The rich architectural history of East Boston is experiencing a rebirth with more and more residents restoring their homes back to their fashionable form, exposing the handcrafted detailing of brackets, original moldings, shingles and woodwork that was prevalent during the 1800s.

This jewel of historical architecture still showcases some of the best Italianate Victorian, Second Empire, Queen Anne and Greek Revivals. With community action groups like the Eagle Hill Civic Association (EHCA) long encouraging homeowners to restore their domiciles, Eastie is back on the map as an important historical neighborhood that harbors a rich past and an even richer future.

Last week, Architectural Historian/Assistant Survey Director of the Boston Landmarks Commission Emily Wolf gave a presentation on Eastie’s historic architecture at an EHCA’s Historic Preservation month event.

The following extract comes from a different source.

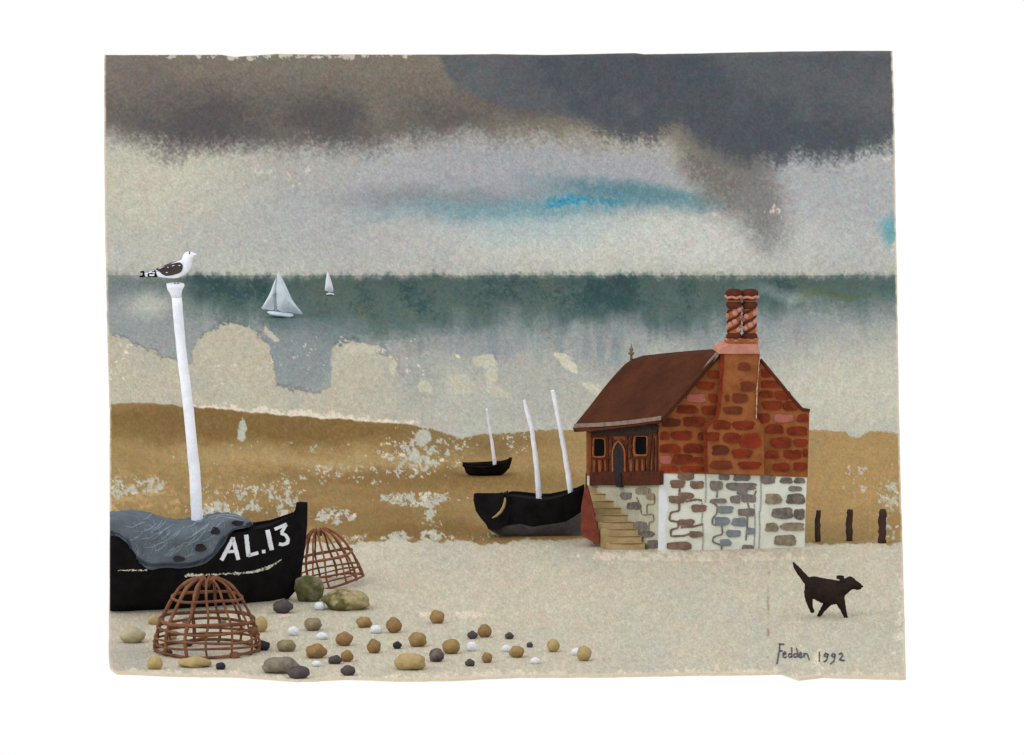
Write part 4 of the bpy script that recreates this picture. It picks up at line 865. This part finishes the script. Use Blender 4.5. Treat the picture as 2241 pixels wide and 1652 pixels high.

The presentation included talks and slide show about the neighborhood’s historic architecture, preservation resources, and historic designation protocols. Wolf, who has been with the Landmarks Commission for the past three years, said the presentation was aimed at informing and inspiring residents about the rich heritage of the community.

Prior to her work in Boston, Wolf worked for the Maine Historic Preservation Society.

Eastie has always been diverse with architecture, with its peak spanning from the 1830s through the 1890s, and each new style reacting to the times, available materials, and the trends that proceeded.

Beginning with the Greek Revivals, Eastie and the nation as a whole, built homes to mirror the massive temples of ancient Rome and Greece, giving America a classical “Republic” look.

The architecture quickly moved with the times. As the Industrial Revolution made materials more available, the homes in the community became more elaborate and ornate, shown in the detail and rich colors of the Italianate Victorians.

Then as the 1880s wore down, people began to return to a stripped-down, bare, uncomplicated style, deserting the highly decorated and embellished art of the Victorians.

It is sort of an ascetic pendulum, if you will–as people’s mood swung from left to right, there were periods of restraint, simplicity and elegance as you see in the Greek Revival Period. Then it gradually became more ornate, followed by full-blown Victorian architecture, which was extremely ornate. Then there was a reaction to the highly decorative styles and a return to simple lines.

The pendulum is now swinging back to a period of historic renovation and Wolf and EHCA members are noticing beautifully renovated antique homes lining local streets.

”We’ve all noticed the incredible work some of our neighbors have done on the facades of their homes, stripping off various layers of siding to reveal evidence of grandeur long since covered up and forgotten,” said Debra Cave, president of the EHCA.